Być może wynika to z faktu, że nie miałem wobec niego żadnych oczekiwań. Wiedziałem, że nie jest w stanie pobić “jedynki” pod żadnym względem. Pierwszy Matrix wyważał w jednej chwili wiele drzwi i to na różnych poziomach, czy to artystycznym, kulturowym, czy nawet filozoficznym.
Skoro drzwi zostały wywalone wraz z framugą, to nie da się zrobić tego po raz drugi.

Czy film jest parodią?
W pewnym sensie tak, czasami nawet bardzo mocno ocierający się o kicz i myślę, że to w pełni świadomy zabieg. Para zakochanych głównych bohaterów wiszących na tle zachodzącego słońca, Morfeusz biegający w różowym płaszczu, czy zabawa okularami, no coś pięknego.

Czy jest jakiś głębszy przekaz?
Myślę, że tak, choć nie jest on w żadne sposób ukryty pod jakimiś symbolami i alegoriami. Zostaje wywalony kawa na ławę i choć jest oczywistą oczywistością, to i tak uważam, że fajnie, że został wypowiedziany.
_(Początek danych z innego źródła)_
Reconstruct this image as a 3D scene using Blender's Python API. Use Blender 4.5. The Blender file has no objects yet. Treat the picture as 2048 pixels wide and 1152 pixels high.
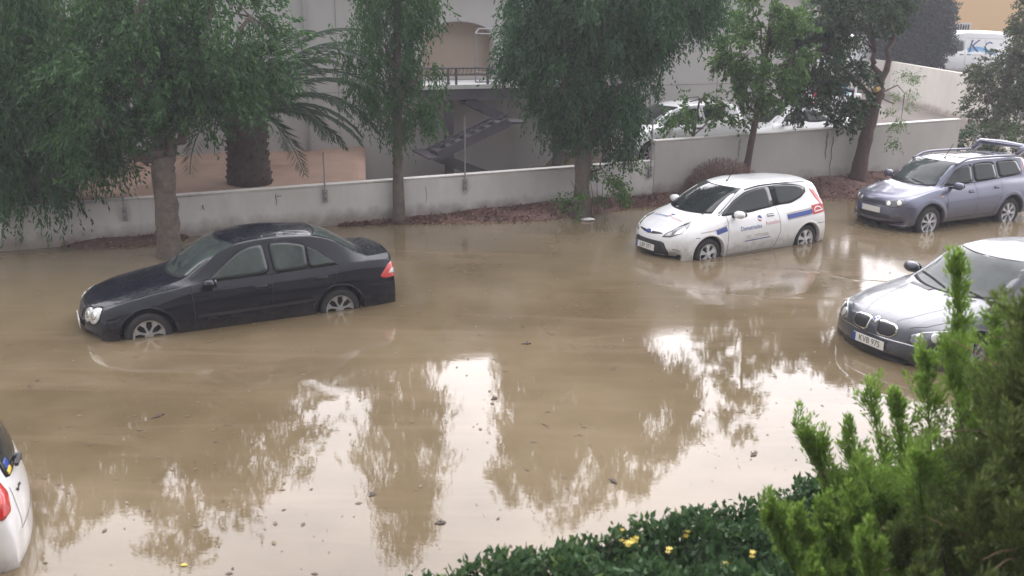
import bpy, bmesh, math, random
import numpy as np
from mathutils import Vector, Matrix
from mathutils.bvhtree import BVHTree
R_ = math.radians
C = bpy.context.scene.collection
sc = bpy.context.scene
# ------------------------------------------------------------------ camera
TH, RO, CH = R_(16.51), R_(0.5), 4.41
cam = bpy.data.cameras.new('camera')
cam.sensor_width = 36; cam.lens = 1900/2048*36; cam.clip_start = .05; cam.clip_end = 1200
cam.dof.use_dof = True; cam.dof.focus_distance = 16; cam.dof.aperture_fstop = 1.8
camo = bpy.data.objects.new('camera', cam); C.objects.link(camo)
_f = Vector((0, math.cos(TH), -math.sin(TH))); _r0 = Vector((1, 0, 0)); _u0 = _r0.cross(_f)
_r = math.cos(RO)*_r0+math.sin(RO)*_u0; _u = -math.sin(RO)*_r0+math.cos(RO)*_u0
M4 = Matrix(((_r.x, _u.x, -_f.x, 0), (_r.y, _u.y, -_f.y, 0), (_r.z, _u.z, -_f.z, CH), (0, 0, 0, 1)))
camo.matrix_world = M4
sc.camera = camo
# ------------------------------------------------------------------ world
w = bpy.data.worlds.new('World'); sc.world = w; w.use_nodes = True
nt = w.node_tree; nt.nodes.clear()
out = nt.nodes.new('ShaderNodeOutputWorld'); bg = nt.nodes.new('ShaderNodeBackground')
sky = nt.nodes.new('ShaderNodeTexSky'); sky.sky_type = 'NISHITA'; sky.sun_disc = False
SUN_EL, SUN_AZ = 34, 8          # sun behind the cloud, in front of the camera
sky.sun_elevation = R_(SUN_EL); sky.sun_rotation = R_(SUN_AZ); sky.air_density = 1.6; sky.dust_density = 6; sky.ozone_density = 1
hs = nt.nodes.new('ShaderNodeHueSaturation'); hs.inputs['Saturation'].default_value = .12; hs.inputs['Value'].default_value = .9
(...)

“Owieczki nigdzie się nie wybierają. Podoba im się mój świat. Nie chcą wolności, ani władzy. Ludzie nie chcą wolności Chcą być kontrolowani. Pragną komfortu pewności.” - mówi w końcowej scenie Analityk.

I to jest prawda dużo bardziej przerażające niż wizja maszyn, czy też tajnych sił, które trzymają nas w cyfrowym więzieniu.

Matrix 4 mimo patetycznego podtytułu, nie spowoduje wskrzeszenia mody na migające zielone cyferki i skórzane prochowce, ale film nawet nie ukrywa, że miał taki zamiar. Jak dla mnie to tylko zabawa konwencją i to w mojej ocenie całkiem udana. Psychofani będą rozczarowani, ale wiadomo jak z nimi jest. Tych się nigdy nie da zadowolić i nieważne, czy to fani Wiedźmina, Gwiezdnych Wojen, czy Matrixa.
Natomiast fakt, że “czwórka” jest stworzona przez siostrę, a nie brata Wachowskiego jest w moich oczach tylko dodatkowym ironicznym motywem, podkreślającym z czym tak naprawdę mamy do czynienia.

Za to, to co mnie denerwowało to drewniana gra Reevesa. Oj, jak ten typ mnie wnerwiał tym swoim baranim wzrokiem i nic nie wyrażającą gębom. W sumie, jak tak sobie teraz myślę, to w “jedynce” chyba grał tak samo, ale tam mnie to jakoś tak nie drażniło.


Na koniec jeszcze kilka ciekawych kwestii, które wyłapałem.

Bugs do Neo
“Wzięli twoją historię, coś co znaczyło tak wiele dla ludzi takich, jak ja i zmienili to w coś trywialnego. To właśnie robi Matrix.” chciałoby się dopowiedzieć Matrix czwórka.

Smith w rozmowie z Neo
“- Sprawy się zmieniły, Rynek jest trudny. Jestem pewien, że rozumiesz dlaczego nasza ukochana macierzysta firma, Warner Brothers, postanowiła zrobić kontynuację trylogii.
- Myślałem, że nie mogą tego zrobić
- Mogą Poinformowali mnie, że zrobią to z nami lub bez nas. Powiedzieli jasno, że zerwą kontrakt jeśli nie będziemy współpracować.
- Naprawdę?
- Wiem, że powiedziałeś, że dla ciebie ta historia jest zamknięta, ale tak to właśnie jest z historiami. Tak naprawdę nigdy się nie kończą, prawda?”

Shepard do Neo
“- Niesamowite. Jesteś prawdziwy.
- Znowu to słowo.”

Analityk
“Nadzieja i rozpacz prawie nie różnią się kodem”

“Nie obchodzą was fakty. Chodzi o fikcję. Jedyny świat jaki się liczy, to ten tutaj. (puk, puk palcem w czoło). A wy ludzie wierzycie w najbardziej niedorzeczne bzdury.”

Ostatnio obejrzałem też Residenta.
Także przyjemnie spędzony czas, choć i fabuła i konwencja znana do bólu. Ogólnie polecam, jak ktoś lubi takie klimaty i ma sentyment do serii. Niby nic odkrywczego, ale oglądało się przyjemnie.